Maple Valley playwright’s new play set to go on stage

Maple Valley playwright Ed Corrigan has dipped into his own personal life for his new play, “David.”

Maple Valley playwright Ed Corrigan has dipped into his own personal life for his new play, “David.”

The one-act play is set to premiere at the Valley Stage in North Bend on May 17. Susan Bradford, the artistic director of theatre at The Black Dog, will direct.

With the first auditions held this week the play will also be staged at the Maple Valley Creative Arts Center in June.

Corrigan’s first play featured at the Arts Center last year, “The Ave.,” was based on a poem of the same name and inspired by conversations he had with homeless people on Seattle’s University Avenue.

This time, however, he decided to base it on his life experiences. Rather than materialism and compassion, “David” will focus on regret, denial and the power fear can have on people.

The play takes place in 2011 – but jumps back to 1970 – and concerns a man named Fred who has had difficulty moving past the death of his friend, David, who died 40 years before. As he is writing in his office, David’s ghost suddenly appears and takes him back to 1970 to explore the circumstances surrounding his death when they were attending an Illinois university.

The story is based on Corrigan’s own experience in college with his 19-year-old roommate, David. While Corrigan admits he had little, if any direction at that time in his life, David somehow knew precisely what he wanted to do.

“He was grounded,” Corrigan said. “He wanted to be an engineer, build bridges — any and all kinds — but every bridge would have a corner that would say ‘built by David.’”
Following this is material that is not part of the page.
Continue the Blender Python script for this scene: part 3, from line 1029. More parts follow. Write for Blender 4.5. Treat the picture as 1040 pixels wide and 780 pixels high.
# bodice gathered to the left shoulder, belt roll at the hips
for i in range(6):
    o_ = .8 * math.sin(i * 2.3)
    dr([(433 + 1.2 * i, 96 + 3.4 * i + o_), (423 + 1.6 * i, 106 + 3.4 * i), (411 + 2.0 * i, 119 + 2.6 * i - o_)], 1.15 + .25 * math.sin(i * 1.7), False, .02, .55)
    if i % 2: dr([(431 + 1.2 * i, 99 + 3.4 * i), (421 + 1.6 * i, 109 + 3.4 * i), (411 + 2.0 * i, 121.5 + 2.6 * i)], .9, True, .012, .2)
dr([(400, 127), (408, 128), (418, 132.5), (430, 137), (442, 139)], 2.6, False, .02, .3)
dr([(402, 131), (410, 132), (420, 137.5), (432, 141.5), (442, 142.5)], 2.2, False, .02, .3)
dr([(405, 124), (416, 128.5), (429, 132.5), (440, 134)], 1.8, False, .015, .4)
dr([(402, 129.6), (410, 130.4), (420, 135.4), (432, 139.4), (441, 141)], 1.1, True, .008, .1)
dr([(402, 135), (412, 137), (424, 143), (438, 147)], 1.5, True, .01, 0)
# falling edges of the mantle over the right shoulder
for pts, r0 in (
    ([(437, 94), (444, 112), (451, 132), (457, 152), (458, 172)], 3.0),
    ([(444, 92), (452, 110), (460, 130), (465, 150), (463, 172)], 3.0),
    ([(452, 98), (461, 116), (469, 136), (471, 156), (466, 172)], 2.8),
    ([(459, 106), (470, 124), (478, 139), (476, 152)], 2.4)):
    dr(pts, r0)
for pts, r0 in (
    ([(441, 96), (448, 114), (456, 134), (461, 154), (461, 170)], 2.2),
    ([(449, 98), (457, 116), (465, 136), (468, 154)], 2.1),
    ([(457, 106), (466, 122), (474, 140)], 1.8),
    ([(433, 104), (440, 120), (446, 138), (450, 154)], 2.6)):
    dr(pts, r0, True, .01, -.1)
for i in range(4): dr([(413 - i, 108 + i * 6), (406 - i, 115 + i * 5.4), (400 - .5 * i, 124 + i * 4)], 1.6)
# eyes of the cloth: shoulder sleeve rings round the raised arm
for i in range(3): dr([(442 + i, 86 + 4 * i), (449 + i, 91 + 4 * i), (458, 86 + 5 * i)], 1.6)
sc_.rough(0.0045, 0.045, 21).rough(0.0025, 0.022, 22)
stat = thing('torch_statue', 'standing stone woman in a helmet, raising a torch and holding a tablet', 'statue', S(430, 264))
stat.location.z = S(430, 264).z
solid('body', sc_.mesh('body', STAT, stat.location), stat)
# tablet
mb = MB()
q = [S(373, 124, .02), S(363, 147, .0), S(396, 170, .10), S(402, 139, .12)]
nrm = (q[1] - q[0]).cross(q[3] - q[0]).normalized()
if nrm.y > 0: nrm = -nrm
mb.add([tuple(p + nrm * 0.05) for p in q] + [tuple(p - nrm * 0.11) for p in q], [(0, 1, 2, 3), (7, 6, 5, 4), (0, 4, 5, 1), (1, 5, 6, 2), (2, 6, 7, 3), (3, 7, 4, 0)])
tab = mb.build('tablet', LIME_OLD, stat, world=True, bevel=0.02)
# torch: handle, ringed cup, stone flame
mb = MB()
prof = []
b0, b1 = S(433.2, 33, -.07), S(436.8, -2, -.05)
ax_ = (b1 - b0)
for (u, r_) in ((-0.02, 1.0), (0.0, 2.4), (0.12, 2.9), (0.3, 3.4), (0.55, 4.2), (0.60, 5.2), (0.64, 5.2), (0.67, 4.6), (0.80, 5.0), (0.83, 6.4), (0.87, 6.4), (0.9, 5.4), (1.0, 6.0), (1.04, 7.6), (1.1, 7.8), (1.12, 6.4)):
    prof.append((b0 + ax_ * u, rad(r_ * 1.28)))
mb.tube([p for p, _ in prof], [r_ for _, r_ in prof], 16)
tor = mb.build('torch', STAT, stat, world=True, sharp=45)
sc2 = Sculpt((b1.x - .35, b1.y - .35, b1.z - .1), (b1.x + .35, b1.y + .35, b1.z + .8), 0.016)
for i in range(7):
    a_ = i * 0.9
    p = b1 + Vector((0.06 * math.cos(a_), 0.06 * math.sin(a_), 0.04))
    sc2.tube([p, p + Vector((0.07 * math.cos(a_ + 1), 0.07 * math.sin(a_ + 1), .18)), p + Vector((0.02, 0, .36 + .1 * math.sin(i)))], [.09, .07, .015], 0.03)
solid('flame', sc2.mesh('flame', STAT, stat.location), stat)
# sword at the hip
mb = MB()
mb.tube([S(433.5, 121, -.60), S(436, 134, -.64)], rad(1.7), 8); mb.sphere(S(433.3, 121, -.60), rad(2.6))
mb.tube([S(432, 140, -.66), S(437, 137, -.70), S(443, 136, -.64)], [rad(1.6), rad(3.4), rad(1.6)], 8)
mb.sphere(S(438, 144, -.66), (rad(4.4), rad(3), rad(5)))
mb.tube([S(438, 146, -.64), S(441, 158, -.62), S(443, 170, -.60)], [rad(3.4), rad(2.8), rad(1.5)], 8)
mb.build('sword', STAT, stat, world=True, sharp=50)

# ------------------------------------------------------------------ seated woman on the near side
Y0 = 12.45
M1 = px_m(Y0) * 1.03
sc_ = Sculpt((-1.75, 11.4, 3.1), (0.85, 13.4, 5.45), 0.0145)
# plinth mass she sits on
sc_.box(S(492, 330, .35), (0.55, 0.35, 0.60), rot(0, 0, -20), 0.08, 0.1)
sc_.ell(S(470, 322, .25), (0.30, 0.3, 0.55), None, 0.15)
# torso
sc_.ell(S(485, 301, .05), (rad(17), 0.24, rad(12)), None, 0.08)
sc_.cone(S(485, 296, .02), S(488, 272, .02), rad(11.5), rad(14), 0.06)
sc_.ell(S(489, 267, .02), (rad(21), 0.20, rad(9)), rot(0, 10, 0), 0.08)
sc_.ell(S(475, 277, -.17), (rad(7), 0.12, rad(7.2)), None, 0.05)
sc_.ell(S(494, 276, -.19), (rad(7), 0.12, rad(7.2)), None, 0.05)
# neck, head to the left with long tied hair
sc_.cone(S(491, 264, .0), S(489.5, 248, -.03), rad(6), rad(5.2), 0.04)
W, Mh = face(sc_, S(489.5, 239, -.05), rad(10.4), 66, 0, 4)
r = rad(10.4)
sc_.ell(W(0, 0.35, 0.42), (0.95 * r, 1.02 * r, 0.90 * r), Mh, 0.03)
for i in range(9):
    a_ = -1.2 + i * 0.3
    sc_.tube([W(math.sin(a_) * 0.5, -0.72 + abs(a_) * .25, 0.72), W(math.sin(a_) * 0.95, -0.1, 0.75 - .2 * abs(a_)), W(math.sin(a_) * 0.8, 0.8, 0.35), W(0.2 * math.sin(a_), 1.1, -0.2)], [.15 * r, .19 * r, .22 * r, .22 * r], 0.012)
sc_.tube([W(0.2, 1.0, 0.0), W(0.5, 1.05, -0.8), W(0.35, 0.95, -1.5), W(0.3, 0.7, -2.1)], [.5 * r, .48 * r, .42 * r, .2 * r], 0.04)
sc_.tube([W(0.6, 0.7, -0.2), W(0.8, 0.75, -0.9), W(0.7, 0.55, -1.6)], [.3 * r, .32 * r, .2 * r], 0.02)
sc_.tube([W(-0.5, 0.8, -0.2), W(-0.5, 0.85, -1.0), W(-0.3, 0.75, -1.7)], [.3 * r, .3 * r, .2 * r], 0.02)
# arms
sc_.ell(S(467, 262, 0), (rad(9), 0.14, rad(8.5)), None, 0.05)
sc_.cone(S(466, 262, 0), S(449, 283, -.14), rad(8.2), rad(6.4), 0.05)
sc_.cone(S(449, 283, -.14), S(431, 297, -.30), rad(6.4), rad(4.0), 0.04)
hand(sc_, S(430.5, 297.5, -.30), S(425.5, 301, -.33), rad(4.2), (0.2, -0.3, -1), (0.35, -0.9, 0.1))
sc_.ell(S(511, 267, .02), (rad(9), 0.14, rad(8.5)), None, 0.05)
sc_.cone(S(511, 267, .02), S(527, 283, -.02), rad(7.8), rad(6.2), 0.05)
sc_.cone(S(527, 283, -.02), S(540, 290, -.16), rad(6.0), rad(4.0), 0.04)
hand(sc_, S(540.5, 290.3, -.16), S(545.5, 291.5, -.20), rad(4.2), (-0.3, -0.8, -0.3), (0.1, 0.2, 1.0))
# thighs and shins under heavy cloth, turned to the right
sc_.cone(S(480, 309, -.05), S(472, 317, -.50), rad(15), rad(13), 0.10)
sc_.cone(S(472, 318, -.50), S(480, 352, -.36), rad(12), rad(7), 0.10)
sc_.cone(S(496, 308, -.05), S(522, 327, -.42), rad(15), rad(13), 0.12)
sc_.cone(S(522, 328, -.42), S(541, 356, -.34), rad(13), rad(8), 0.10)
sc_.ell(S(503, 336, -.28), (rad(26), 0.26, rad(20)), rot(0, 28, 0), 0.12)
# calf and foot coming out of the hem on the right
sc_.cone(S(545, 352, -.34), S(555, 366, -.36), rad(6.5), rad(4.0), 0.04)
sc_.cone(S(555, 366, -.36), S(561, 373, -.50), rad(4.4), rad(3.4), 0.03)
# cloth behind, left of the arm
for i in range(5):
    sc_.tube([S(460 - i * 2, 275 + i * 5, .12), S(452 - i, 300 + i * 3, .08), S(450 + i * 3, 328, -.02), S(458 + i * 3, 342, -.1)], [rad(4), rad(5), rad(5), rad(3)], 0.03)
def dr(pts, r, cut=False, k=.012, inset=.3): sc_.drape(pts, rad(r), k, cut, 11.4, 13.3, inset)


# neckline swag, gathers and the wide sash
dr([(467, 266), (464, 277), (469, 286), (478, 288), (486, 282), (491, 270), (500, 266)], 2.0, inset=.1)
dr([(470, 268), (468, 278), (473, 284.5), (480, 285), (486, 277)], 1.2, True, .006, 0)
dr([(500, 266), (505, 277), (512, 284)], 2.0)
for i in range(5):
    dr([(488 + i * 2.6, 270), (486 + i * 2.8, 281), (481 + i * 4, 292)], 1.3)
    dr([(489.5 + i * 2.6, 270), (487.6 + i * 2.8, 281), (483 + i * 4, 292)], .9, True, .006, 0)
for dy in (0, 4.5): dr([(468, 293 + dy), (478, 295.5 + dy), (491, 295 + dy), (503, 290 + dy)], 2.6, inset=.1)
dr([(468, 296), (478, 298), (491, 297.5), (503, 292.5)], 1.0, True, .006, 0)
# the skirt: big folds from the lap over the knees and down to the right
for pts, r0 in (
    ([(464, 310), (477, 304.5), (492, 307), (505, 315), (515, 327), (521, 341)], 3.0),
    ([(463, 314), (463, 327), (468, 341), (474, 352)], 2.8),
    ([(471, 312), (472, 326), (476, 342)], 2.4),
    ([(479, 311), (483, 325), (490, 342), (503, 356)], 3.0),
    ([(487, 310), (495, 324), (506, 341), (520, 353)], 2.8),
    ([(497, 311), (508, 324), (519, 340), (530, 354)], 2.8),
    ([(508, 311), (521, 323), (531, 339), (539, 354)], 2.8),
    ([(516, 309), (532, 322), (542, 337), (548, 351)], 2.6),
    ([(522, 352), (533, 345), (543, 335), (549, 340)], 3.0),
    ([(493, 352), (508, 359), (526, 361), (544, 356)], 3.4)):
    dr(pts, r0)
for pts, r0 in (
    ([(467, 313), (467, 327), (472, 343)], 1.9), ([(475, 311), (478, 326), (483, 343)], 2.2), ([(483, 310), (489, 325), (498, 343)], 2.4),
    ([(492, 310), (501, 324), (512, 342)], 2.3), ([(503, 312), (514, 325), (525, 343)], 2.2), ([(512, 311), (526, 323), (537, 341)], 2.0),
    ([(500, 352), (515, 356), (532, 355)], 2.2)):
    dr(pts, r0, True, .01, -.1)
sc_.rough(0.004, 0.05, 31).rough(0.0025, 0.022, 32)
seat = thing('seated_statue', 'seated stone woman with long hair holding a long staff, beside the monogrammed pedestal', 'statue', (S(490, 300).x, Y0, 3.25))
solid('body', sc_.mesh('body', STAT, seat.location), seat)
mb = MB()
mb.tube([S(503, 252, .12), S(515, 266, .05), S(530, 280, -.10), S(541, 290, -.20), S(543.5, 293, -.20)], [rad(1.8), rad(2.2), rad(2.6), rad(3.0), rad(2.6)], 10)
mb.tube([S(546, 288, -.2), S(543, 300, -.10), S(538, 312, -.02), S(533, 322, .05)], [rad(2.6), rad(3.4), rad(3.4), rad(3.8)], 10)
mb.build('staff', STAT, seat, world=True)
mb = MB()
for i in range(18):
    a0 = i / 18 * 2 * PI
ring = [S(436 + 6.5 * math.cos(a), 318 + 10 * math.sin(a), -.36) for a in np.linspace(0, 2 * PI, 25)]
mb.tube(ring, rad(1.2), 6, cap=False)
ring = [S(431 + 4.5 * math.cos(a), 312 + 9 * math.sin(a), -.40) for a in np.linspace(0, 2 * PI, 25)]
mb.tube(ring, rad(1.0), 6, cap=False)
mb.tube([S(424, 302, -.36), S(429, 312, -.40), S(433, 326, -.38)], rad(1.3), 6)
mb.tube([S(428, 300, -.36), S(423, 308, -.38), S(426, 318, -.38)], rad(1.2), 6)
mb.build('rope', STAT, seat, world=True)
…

One day, however, David suddenly disappeared. It was only a week later his body was found in the woods, where he had been apparently walking by himself. It was discovered he had died of an aneurism.

The abrupt manner in which David’s death occurred, Corrigan said, made it hard for him to accept it. For David to die, when he had so many plans in life, did not seem fair.

“I had no idea what to do,” he said. “I was just floating through life. (Yet) he’s the one who died and I lived.”

Corrigan eventually decided to write the play after his death kept coming back into the forefront of his mind.

“I was thinking about how I had regrets about David’s death,” he said. “It was turning over in my mind for a month before I decided to write this.”

Much like Fred in the play, Corrigan used the writing as a way to reexamine his decisions, and reflect on how it had affected him.

“What started my writing about it was when you get older, you start looking back at regrets,” he said. “I couldn’t get at what the issue was. I wrote to get at it.”

Much of the conflict in the play occurs between Fred, who is still in denial about David’s death, and Death’s ghost who is determined that he confront it.

“So he (David) shows him (Fred) things,” he said. “They’re upsetting, but also revealing.”

Although Corrigan said he added a few things for dramatic effect, the story is more or less based on facts, at least in the past.

“What I write is the truth,” he said. “I didn’t put anything in it that’s not true.”

For the section of the play set in the present, however, finding the right words to say was arduous and resulted in severe writer’s block at one point.

“I could not verbalize it,” he said. “I couldn’t get the words in my head. So to sit down and get that from my head to the paper was painful and sometimes excruciating.”

One of the more poignant scenes, where David dies while walking in the woods, is based only on Corrigan’s speculation, as no one was present when he died. Yet, he said he simply wrote what came to him, rather than sit down and think of it in length.

“I have no idea what happened but I had a very strong feeling to write it (that way),” he said.

Because of the autobiographical element in the play, Corrigan said, it will allow the audience to get a clearer understanding of him as a poet and writer.

“It’s sort of a more exposure of myself than ‘The Ave.,’” he said. “I talk about my strengths and weakness and why I was in denial about his death for 40 years.”

The play’s overall message, he said, is “to get out our fear as human beings and see things for what they are in the big picture.”

“David” will have a three-night run at the Valley Stage from May 17-19 followed by the Black Dog in Snoqualmie June 1-2 and at finally wrapping up close to home at the Maple Valley Creative Arts Center June 14-16.